The S8’s standout statistic is 83.6 per cent, the phone’s screen-to-body ratio, which compares to 72 per cent for its predecessor the S7, and 65.6 per cent for the iPhone 7 and 7 plus. The S8 does indeed make the iPhone 7 look rather archaic.
Apple’s operating system iOS is still far more glitch free, smoother, more secure, robust, and reliable with greater longevity than the more customisable yet problematic Android software that the Samsung S8 runs, yet when it comes to design, Samsung is far in the lead at this stage. The S8 is a glorious-looking device and photos don’t really do it justice. In person, people will coo over the design that users hav been calling for for years.






The iPhone 7  and 7 plus have sold in record numbers, particularly the larger plus model and remains the industry’s best phone on many fronts, but it hasn’t gone unnoticed that Apple has employed the same fundamental shape and size for three years running, with the iPhones 6, 6S and 7 and 6 plus, 6S plus and 7 plus all sharing almost identical chassis. Users are getting itchy for another breakthrough design, which recent patents from Apple suggest are coming this Autumn.
Samsung does have the first mover advantage: it releases its top phones in the Spring while Apple waits until the Autumn. However the S8 and S8+ launch means that if Apple doesn’t give us something new, difficult questions will be asked.
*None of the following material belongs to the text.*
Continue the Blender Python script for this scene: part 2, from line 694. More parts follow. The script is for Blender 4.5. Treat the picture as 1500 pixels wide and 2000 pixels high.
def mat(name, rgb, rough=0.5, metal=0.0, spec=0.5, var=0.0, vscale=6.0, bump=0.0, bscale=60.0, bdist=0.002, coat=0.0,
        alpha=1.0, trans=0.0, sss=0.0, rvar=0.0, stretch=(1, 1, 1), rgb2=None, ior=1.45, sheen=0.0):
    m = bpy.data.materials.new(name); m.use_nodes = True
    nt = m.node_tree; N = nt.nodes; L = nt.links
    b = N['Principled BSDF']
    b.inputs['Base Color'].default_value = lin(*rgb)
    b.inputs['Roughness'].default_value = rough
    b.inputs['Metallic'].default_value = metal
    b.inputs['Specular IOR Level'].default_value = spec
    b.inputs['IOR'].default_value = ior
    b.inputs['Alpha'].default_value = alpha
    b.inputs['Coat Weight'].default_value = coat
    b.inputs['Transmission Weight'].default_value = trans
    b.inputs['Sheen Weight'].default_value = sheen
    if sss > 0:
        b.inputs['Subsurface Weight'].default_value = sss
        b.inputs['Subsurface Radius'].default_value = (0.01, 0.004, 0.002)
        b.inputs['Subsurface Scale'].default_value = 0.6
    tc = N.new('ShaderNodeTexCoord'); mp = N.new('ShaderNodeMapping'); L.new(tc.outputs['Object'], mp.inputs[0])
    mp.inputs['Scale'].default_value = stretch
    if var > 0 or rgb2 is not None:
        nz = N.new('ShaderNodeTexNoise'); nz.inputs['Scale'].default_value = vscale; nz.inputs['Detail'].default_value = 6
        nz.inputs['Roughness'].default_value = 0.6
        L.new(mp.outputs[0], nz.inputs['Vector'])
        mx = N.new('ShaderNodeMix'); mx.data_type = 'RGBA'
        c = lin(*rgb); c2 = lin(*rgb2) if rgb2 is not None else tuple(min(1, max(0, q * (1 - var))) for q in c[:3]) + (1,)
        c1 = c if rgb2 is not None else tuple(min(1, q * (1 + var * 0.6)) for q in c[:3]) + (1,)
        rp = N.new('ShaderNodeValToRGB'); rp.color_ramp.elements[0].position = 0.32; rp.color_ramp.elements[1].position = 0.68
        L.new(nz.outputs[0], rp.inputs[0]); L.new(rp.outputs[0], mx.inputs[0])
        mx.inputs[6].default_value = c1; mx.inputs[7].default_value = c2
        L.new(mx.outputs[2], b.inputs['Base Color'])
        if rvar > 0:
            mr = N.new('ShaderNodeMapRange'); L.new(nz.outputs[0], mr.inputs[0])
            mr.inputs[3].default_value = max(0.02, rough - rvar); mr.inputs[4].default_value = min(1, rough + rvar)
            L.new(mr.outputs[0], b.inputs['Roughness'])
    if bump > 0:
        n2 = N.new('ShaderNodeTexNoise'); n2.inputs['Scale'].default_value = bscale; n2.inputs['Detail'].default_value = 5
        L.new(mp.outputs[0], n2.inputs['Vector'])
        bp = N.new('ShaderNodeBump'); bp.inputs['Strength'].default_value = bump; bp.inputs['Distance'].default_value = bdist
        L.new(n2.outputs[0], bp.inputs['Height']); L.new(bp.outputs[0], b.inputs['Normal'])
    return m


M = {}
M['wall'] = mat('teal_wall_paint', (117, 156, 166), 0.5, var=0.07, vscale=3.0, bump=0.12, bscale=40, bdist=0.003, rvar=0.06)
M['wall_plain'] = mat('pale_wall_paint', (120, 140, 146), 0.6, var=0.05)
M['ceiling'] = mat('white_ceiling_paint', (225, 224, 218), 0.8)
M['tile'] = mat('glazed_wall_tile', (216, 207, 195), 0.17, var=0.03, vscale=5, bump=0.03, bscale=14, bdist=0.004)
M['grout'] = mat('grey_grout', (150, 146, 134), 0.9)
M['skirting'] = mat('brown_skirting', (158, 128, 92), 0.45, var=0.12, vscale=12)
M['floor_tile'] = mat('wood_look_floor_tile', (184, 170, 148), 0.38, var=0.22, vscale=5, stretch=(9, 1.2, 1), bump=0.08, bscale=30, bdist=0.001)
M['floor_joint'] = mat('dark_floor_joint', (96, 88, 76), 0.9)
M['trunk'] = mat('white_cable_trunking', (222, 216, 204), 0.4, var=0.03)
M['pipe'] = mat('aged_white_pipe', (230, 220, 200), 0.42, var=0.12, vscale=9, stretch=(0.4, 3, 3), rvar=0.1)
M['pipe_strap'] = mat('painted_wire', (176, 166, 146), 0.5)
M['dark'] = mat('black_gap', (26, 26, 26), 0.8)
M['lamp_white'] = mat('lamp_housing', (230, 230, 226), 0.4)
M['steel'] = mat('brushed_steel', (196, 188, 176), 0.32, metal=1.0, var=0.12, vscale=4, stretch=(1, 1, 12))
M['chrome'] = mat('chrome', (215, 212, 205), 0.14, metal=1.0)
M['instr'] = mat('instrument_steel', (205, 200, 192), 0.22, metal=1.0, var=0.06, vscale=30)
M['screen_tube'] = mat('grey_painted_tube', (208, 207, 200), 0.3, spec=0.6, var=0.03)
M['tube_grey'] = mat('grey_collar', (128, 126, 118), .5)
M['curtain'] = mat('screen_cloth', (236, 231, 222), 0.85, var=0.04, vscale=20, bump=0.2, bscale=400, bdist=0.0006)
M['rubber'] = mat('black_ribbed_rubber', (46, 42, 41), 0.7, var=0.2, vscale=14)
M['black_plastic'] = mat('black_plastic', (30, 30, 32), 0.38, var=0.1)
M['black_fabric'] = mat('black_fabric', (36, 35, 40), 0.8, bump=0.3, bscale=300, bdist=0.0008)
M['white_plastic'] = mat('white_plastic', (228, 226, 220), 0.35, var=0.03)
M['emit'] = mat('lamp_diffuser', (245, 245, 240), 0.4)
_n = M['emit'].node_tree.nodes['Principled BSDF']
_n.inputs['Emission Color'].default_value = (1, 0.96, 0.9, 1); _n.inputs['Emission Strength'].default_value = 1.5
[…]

The ball is now in Apple’s court.
All signs do point to Apple preparing a makeover for the next iPhone (Rumoured to skip the name 7S and to adopt iPhone 8 or iPhone X in commemoration of the iPhone’s 10th anniversary.) , which should be unveiled this September.

 

Rumours and Apple leaks and patents suggest that the home button, camera and speakers will be hidden behind a perforated edge to edge screen and that the new phone may also feature a curved screen as well as wireless charging.
If this is true, it would be the biggest change to the iPhone since its introduction 10 years ago. It’s just what Apple needs to do to raise the bar that Samsung has now set.

 

The Samsung S8 and S8+ have moved the fingerprint scanner to the back of the phone as the Google Pixle did last year. The phones which now mimic the iPhone and iPhone plus dual size set up also have identical camera specs to the iPhone, with a Samsung and Apple offering water resistant handsets since the S7 and iPhone 7.

 

The rivalry in specs and even names is no coincidence direct comparisons are intended to be drawn.

 

Users choices will ultimately boil down to preference of customisation of Android, with expandable memory, access to file systems and the ability to install apps from any source. Or the reliability of Apple’s iOS which is undisputably smoother, more secure and less prone to glitches and problems.

 

Then of course there is the issue of trust. After a few years running of dramatic revelations about Samsung’s smart devices spying on users private conversations, phones exploding and devices dying with the inability to charge. Samsung’s reputation and trust levels have never been lower.